Determine the number of lines that have the string "objects" in them, and give only that number.

[Scenes as source code]
________________

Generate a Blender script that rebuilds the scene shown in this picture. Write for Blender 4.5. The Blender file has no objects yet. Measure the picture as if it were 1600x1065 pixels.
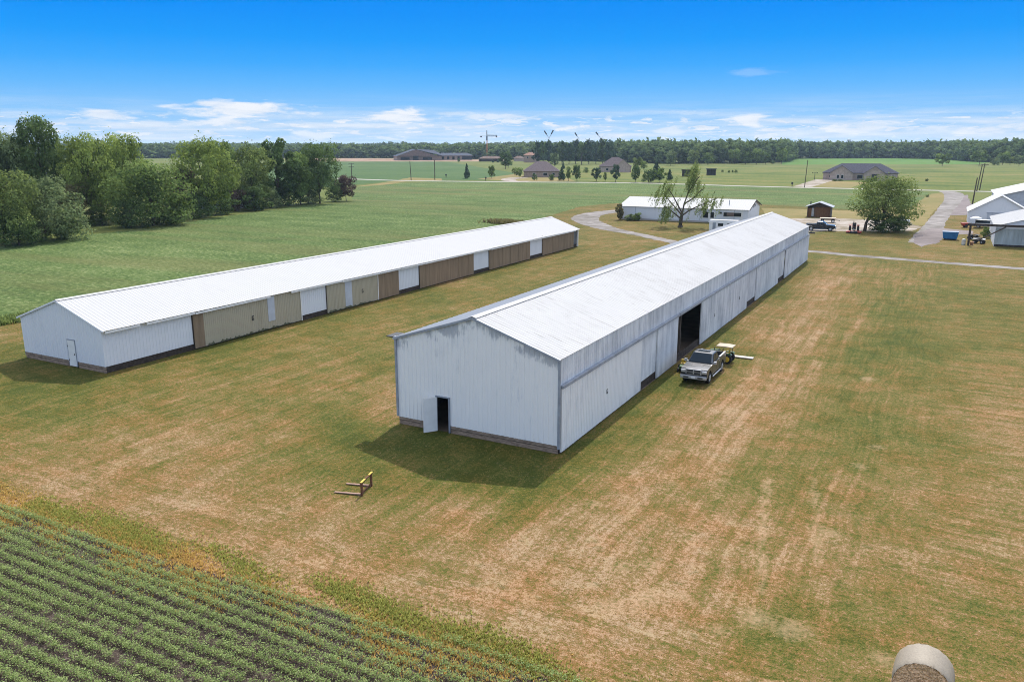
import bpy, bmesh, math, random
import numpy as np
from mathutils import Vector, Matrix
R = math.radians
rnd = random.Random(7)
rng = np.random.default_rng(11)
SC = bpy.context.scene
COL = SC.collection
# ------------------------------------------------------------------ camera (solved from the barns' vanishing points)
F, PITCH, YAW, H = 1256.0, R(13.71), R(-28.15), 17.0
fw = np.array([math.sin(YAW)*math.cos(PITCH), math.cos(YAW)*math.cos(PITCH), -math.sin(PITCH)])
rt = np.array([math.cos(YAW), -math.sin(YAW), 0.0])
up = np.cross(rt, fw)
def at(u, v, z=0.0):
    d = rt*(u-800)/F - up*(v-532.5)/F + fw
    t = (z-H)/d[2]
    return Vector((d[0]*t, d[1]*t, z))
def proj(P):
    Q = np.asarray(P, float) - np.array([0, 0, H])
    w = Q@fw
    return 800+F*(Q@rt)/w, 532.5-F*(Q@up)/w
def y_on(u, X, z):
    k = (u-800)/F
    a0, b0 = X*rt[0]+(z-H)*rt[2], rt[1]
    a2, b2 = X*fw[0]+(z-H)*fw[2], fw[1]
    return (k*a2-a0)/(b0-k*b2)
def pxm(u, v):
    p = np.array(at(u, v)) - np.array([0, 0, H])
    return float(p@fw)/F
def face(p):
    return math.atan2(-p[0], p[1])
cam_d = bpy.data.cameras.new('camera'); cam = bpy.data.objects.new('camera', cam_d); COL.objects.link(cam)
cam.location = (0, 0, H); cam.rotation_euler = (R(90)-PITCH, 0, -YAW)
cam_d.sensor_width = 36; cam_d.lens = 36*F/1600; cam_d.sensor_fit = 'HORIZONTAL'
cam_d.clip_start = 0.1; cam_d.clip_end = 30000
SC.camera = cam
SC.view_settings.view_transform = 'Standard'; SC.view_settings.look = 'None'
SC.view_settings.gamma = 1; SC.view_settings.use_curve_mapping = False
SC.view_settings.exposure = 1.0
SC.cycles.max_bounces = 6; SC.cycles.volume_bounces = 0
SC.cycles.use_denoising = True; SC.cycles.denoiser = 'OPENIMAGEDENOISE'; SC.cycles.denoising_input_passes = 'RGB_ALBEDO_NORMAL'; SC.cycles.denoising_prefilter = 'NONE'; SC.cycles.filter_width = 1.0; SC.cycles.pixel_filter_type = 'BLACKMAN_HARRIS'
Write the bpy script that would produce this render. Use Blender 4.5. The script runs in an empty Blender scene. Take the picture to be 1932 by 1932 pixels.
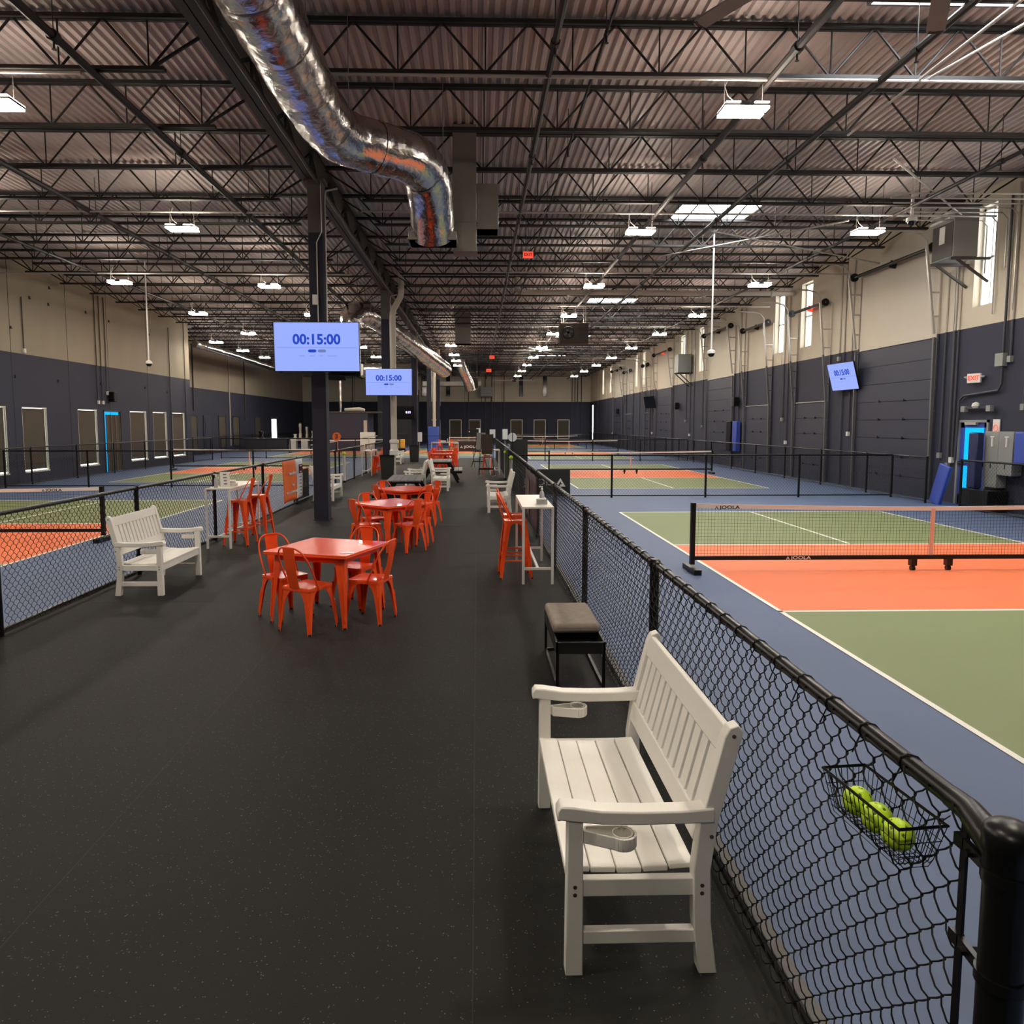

________________

__Final result__
2